### PROBLEM TO WORK ON
Your task is to copy the stretch of lines in the records below that begins with the line containing "Model this scene" and ends with the line containing "return r / t", exactly as written, with nothing added.

>>>>>

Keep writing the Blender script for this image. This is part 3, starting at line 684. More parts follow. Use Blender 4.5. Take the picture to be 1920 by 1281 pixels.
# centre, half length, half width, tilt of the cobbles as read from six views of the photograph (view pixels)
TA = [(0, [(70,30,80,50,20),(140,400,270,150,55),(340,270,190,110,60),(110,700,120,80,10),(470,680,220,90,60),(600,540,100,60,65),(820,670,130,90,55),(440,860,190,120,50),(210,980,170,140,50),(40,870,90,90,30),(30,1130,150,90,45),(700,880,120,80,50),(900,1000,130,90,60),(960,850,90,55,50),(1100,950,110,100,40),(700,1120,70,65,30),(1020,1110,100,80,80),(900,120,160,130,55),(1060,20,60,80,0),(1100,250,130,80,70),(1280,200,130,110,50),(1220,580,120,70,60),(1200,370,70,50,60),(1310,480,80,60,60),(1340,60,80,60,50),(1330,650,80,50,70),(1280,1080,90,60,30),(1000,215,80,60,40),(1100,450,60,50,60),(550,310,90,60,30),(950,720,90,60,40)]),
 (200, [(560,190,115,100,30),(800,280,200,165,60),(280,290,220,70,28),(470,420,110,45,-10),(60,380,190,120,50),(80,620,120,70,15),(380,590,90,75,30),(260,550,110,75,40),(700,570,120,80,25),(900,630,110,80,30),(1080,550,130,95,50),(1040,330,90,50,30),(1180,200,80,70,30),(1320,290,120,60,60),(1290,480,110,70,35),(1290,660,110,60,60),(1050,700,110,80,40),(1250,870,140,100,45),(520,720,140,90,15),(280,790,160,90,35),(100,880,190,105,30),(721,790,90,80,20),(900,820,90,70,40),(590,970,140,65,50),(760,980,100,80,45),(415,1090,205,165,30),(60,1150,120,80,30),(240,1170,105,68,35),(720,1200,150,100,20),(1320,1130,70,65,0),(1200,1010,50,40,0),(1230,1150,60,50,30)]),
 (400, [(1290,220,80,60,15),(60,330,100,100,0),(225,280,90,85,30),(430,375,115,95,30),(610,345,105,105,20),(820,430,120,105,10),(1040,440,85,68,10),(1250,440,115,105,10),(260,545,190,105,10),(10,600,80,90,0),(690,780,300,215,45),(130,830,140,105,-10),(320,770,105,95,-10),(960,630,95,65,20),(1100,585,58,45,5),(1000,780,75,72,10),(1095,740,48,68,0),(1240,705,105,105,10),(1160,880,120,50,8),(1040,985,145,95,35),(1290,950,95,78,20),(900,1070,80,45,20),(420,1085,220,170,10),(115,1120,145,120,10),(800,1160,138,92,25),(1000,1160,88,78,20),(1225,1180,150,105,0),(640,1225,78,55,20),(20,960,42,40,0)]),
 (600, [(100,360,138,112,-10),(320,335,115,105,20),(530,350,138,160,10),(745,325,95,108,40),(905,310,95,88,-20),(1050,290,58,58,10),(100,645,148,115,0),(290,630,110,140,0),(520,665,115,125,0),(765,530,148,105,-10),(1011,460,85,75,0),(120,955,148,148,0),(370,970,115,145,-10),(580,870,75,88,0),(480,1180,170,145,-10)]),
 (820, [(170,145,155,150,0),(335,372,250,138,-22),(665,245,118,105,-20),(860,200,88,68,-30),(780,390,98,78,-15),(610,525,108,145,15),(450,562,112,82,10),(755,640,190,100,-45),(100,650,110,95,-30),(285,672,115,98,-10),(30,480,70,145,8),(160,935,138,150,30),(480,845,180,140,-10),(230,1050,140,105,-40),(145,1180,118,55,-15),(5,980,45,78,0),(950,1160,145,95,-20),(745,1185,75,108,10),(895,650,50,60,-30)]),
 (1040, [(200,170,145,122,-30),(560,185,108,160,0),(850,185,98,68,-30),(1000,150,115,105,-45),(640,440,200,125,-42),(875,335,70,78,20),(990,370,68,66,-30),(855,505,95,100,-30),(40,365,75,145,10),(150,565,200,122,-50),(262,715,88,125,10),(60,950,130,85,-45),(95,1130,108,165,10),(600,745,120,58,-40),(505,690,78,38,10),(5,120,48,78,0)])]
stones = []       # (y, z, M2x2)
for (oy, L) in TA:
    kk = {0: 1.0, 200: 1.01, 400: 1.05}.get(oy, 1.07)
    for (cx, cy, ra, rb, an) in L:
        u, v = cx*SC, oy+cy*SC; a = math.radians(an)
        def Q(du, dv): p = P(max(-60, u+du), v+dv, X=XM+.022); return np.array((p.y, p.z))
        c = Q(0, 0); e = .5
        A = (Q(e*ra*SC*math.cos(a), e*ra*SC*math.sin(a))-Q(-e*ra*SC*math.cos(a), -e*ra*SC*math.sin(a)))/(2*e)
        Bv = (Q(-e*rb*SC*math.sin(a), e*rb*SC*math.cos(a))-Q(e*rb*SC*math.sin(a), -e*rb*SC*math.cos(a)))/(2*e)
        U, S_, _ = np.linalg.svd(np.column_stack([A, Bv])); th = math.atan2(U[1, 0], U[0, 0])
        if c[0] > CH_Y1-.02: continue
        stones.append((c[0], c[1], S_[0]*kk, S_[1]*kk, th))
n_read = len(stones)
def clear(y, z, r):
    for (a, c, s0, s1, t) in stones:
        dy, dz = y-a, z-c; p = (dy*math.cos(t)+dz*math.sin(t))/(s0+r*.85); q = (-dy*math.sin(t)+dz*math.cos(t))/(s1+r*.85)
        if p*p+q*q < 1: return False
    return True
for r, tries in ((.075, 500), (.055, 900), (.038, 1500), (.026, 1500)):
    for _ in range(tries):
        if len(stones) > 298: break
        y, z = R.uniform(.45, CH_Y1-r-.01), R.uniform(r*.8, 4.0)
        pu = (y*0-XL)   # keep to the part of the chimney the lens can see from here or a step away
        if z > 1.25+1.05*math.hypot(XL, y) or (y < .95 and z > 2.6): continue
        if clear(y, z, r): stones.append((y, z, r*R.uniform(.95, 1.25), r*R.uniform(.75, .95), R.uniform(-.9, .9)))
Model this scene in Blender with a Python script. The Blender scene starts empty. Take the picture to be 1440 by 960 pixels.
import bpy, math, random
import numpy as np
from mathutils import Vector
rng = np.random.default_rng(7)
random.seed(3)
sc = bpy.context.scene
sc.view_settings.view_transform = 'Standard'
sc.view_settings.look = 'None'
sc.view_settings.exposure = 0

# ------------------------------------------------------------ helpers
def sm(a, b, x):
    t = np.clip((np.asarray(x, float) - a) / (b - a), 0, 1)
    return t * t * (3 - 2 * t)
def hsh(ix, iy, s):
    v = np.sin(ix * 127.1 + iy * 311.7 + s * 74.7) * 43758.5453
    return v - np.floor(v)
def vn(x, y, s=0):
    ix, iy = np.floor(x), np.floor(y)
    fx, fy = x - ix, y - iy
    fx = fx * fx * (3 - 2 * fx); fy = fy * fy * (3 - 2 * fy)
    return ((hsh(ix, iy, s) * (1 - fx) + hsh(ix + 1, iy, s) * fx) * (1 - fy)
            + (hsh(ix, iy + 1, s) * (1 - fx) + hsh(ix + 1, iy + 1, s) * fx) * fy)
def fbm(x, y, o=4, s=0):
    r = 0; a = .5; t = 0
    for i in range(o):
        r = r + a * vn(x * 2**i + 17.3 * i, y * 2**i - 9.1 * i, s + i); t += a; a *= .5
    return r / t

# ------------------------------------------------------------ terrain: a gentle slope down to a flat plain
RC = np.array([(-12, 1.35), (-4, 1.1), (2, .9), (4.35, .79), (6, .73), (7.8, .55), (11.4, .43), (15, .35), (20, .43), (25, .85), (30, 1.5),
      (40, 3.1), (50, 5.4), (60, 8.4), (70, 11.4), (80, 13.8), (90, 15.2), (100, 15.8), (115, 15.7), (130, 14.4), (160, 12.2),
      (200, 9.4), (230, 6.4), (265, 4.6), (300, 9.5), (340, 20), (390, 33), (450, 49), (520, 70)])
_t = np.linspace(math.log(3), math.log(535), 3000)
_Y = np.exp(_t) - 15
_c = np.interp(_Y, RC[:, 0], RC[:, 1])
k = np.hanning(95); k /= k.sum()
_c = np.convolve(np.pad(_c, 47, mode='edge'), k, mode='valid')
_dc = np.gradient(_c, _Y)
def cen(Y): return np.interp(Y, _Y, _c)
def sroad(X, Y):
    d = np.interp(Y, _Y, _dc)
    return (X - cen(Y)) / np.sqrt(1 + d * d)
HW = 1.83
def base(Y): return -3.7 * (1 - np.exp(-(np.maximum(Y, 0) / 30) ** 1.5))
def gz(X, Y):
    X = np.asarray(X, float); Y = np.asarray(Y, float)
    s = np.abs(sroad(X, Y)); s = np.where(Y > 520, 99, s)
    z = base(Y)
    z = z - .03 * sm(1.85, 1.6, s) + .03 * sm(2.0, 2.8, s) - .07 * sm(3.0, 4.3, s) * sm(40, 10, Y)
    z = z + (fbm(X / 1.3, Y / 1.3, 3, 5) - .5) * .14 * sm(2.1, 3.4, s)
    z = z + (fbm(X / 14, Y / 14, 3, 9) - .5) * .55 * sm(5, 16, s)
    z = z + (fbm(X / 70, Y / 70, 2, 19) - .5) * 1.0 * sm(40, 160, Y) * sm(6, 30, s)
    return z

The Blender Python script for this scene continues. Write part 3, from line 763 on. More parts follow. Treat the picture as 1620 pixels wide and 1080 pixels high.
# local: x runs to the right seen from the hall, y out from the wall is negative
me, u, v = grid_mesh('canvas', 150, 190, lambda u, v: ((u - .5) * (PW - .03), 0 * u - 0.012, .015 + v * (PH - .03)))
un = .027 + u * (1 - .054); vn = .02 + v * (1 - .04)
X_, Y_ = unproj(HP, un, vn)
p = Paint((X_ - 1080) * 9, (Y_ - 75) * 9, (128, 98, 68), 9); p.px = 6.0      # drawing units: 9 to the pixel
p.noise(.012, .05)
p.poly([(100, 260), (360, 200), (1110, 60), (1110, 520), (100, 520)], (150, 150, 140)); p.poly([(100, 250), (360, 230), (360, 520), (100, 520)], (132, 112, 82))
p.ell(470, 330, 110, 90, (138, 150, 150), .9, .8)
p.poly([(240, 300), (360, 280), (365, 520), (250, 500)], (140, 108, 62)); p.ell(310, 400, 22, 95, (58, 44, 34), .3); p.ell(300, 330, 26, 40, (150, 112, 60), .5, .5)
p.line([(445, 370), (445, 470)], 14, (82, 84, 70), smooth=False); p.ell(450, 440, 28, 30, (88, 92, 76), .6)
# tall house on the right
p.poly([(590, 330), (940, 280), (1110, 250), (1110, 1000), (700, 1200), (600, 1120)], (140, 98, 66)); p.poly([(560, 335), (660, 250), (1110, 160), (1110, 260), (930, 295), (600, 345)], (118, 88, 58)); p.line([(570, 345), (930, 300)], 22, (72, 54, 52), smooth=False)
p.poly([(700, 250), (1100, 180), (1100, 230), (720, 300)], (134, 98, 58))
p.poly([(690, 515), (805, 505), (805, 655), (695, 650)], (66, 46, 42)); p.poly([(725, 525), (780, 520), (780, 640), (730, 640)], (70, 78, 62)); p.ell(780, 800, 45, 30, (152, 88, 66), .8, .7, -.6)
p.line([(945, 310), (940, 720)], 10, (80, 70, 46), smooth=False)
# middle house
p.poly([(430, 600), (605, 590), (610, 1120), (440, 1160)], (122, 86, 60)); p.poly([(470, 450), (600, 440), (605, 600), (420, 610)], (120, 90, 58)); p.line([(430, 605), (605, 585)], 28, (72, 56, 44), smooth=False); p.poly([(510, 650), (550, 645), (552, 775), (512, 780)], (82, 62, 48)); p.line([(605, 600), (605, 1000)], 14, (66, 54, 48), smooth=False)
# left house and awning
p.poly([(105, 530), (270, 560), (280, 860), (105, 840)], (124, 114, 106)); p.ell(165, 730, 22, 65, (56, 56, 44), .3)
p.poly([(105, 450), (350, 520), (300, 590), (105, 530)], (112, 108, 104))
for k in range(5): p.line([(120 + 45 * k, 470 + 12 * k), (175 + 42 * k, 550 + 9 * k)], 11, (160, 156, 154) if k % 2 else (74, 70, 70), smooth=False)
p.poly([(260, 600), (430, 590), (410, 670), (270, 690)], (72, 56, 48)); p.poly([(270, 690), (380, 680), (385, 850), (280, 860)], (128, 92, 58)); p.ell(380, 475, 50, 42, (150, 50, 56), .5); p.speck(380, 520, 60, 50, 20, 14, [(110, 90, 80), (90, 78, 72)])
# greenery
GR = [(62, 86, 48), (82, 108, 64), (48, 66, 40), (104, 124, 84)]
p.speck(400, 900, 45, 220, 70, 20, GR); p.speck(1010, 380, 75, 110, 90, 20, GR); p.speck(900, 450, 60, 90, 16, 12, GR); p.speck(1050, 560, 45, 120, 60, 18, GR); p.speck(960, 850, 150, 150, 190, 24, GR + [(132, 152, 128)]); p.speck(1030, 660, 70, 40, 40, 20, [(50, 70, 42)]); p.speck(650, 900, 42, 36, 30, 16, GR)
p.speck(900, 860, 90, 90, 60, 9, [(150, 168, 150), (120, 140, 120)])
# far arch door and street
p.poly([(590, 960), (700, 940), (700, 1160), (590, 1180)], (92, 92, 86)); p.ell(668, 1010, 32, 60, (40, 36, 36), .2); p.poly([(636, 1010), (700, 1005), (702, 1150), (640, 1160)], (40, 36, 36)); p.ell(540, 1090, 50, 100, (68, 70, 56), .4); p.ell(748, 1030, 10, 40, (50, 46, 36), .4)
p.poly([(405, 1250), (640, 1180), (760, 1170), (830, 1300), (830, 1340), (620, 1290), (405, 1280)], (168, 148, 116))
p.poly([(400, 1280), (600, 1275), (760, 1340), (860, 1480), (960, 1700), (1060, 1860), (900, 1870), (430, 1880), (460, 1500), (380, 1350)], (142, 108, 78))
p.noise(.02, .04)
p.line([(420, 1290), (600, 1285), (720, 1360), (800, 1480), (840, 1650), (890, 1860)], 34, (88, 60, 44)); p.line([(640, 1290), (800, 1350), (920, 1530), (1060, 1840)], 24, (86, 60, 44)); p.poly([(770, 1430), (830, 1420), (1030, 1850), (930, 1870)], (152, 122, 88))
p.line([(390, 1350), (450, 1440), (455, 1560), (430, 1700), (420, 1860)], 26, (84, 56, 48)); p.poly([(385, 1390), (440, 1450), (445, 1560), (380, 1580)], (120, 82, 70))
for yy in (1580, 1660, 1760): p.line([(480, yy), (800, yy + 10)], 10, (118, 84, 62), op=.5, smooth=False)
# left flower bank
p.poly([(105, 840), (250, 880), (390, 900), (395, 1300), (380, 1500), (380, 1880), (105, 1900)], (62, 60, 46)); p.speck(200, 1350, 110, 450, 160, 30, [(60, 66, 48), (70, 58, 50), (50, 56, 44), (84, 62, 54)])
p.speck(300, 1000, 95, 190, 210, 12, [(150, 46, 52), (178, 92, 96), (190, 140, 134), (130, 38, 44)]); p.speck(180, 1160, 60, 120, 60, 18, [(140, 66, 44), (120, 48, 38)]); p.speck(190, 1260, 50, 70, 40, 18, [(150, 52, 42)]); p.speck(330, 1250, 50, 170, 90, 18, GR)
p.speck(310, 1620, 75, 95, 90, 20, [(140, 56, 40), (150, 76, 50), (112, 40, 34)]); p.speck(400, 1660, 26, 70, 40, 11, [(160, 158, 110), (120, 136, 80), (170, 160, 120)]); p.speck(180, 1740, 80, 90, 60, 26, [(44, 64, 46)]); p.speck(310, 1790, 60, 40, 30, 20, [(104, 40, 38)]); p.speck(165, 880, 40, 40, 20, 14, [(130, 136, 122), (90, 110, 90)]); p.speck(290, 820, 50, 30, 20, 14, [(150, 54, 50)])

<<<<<

### FULL SOLUTION
Model this scene in Blender with a Python script. The Blender scene starts empty. Take the picture to be 1440 by 960 pixels.
import bpy, math, random
import numpy as np
from mathutils import Vector
rng = np.random.default_rng(7)
random.seed(3)
sc = bpy.context.scene
sc.view_settings.view_transform = 'Standard'
sc.view_settings.look = 'None'
sc.view_settings.exposure = 0

# ------------------------------------------------------------ helpers
def sm(a, b, x):
    t = np.clip((np.asarray(x, float) - a) / (b - a), 0, 1)
    return t * t * (3 - 2 * t)
def hsh(ix, iy, s):
    v = np.sin(ix * 127.1 + iy * 311.7 + s * 74.7) * 43758.5453
    return v - np.floor(v)
def vn(x, y, s=0):
    ix, iy = np.floor(x), np.floor(y)
    fx, fy = x - ix, y - iy
    fx = fx * fx * (3 - 2 * fx); fy = fy * fy * (3 - 2 * fy)
    return ((hsh(ix, iy, s) * (1 - fx) + hsh(ix + 1, iy, s) * fx) * (1 - fy)
            + (hsh(ix, iy + 1, s) * (1 - fx) + hsh(ix + 1, iy + 1, s) * fx) * fy)
def fbm(x, y, o=4, s=0):
    r = 0; a = .5; t = 0
    for i in range(o):
        r = r + a * vn(x * 2**i + 17.3 * i, y * 2**i - 9.1 * i, s + i); t += a; a *= .5
    return r / t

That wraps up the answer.